A poesia de Perinho nasce e cresce em Plataforma, um bairro eminentemente negro, de origem e de cor, que ainda teima em se destacar do resto da cidade. Ali, nos escombros da história, nas ruas onde os holandeses marcharam na tentativa de dominar a cidade e se estabelecer em Salvador, a poesia, os desenhos manuais e a magia do poeta se impregnam.

Onde não há papel, formulário, apoio institucional, Perinho insiste; e sua marca fica incrustada nos muros da estação de trem, nas paredes, na memória de quem por ali passa. Seus poemas de protesto revelam uma alma inconformada e incansável de um guerreiro das letras.

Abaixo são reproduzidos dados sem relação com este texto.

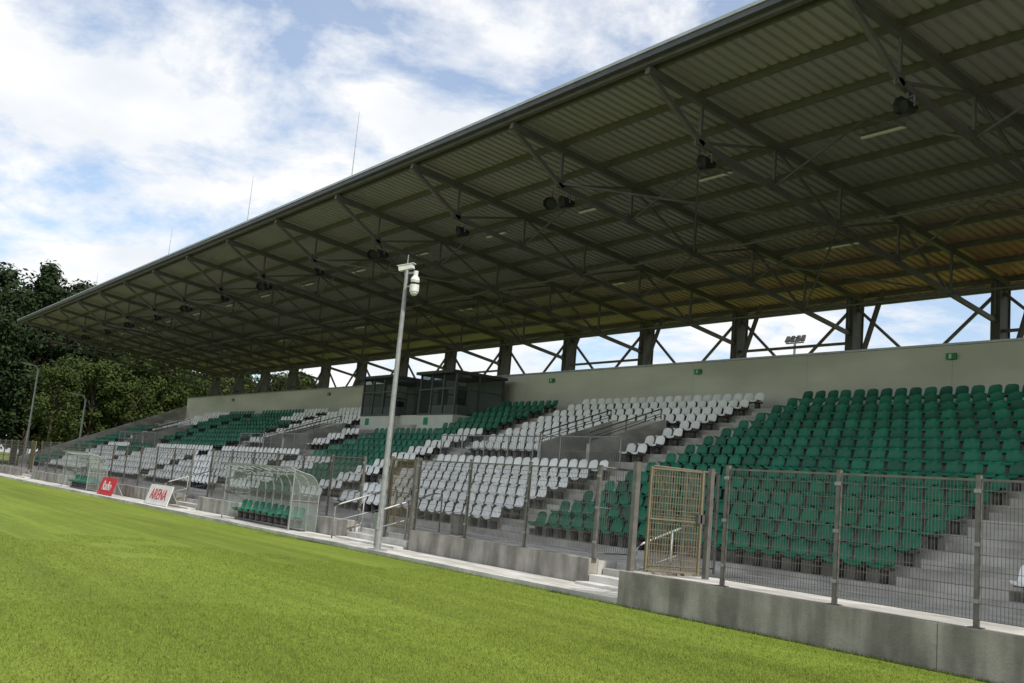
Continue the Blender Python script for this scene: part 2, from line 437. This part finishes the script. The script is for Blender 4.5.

A marca do poeta fica gravada nas muralhas que separam a Salvador pujante do século XXI e a Salvador da pobreza e do descaso social.

Pelos menos um cavaleiro levanta sua espada contra a desigualdade e luta, solitário, para derrubar o muro da insensatez, numa batalha contra o esquecimento, contra a falta de incentivo dos projetos culturais governamentais, contra a falta de respeito à cultura popular.

É assim que vejo a poesia e a pintura de Perinho Santana. E, por isso, patrocinei a publicação desse primeiro livro dele, na tentativa de eternizar a memória de Perinho e de Plataforma.